WATCH: Quantum Cafe with Thierry Giamarchi

Date & Time


Quantum Café is CCQ’s ongoing seminar series: open to all bona fide members of the greater NYC scientific community and held every second week, Quantum Café presents a series of informal, highly interactive talks, typically by external speakers, which present the most interesting recent developments and open questions in our field.

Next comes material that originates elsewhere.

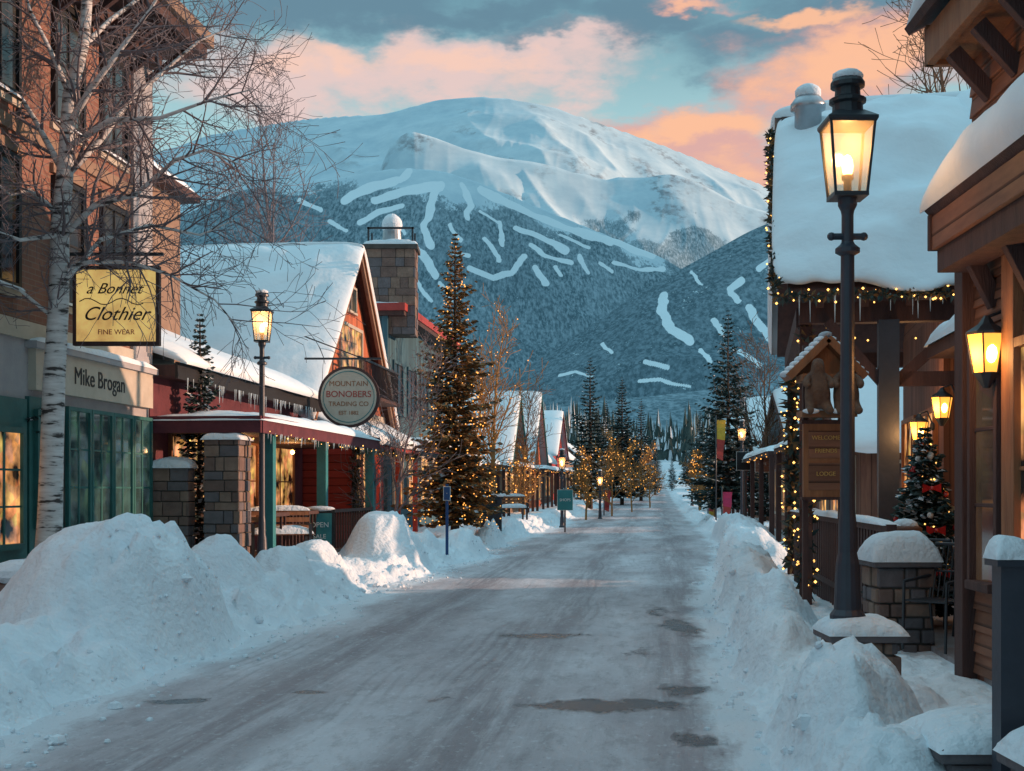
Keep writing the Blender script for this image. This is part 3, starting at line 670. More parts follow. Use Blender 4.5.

Title: Solving One Dimensional Quantum Problems

Abstract: One dimensional quantum systems have a remarkable physics, a priori quite different than the one from their higher dimensional counterparts. Excitations are collective and topological constraints and transitions are the norm rather than the exception.  As a results most of the theoretical tools have to be rethought or rebuild. For a long time one had the choice between exact solutions, valid for specific models, field theory, giving only asymptotic behaviors, or numerical solutions, usually limited in time and space.  More recently progress both on the numerical and analytical side have allowed to integrate all these aspects to provide essentially exact solutions of many rich one dimensional problems. I will illustrate how with some examples both in the field of quantum spin systems and cold atoms. I will also discuss where the frontier and future challenges are.

About the Speaker

Thierry Giamarchi holds a Ph.D. in physics from Paris XI University. A permanent member of France’s CNRS since 1986, he was a postdoc/visiting fellow at Bell Laboratories between 1990 and 1992, and in 2002 he became full professor in the Condensed Matter Department of the University of Geneva. His research focuses on the effects of interactions in low-dimensional quantum systems, such as Tomonaga-Luttinger liquids, and on the effects of disorder in classical and quantum systems. He is a fellow of the American Physical Society and, since 2013, a member of the French Academy of Sciences. In 2010 he was recognized as an Outstanding Referee by the American Physical Society.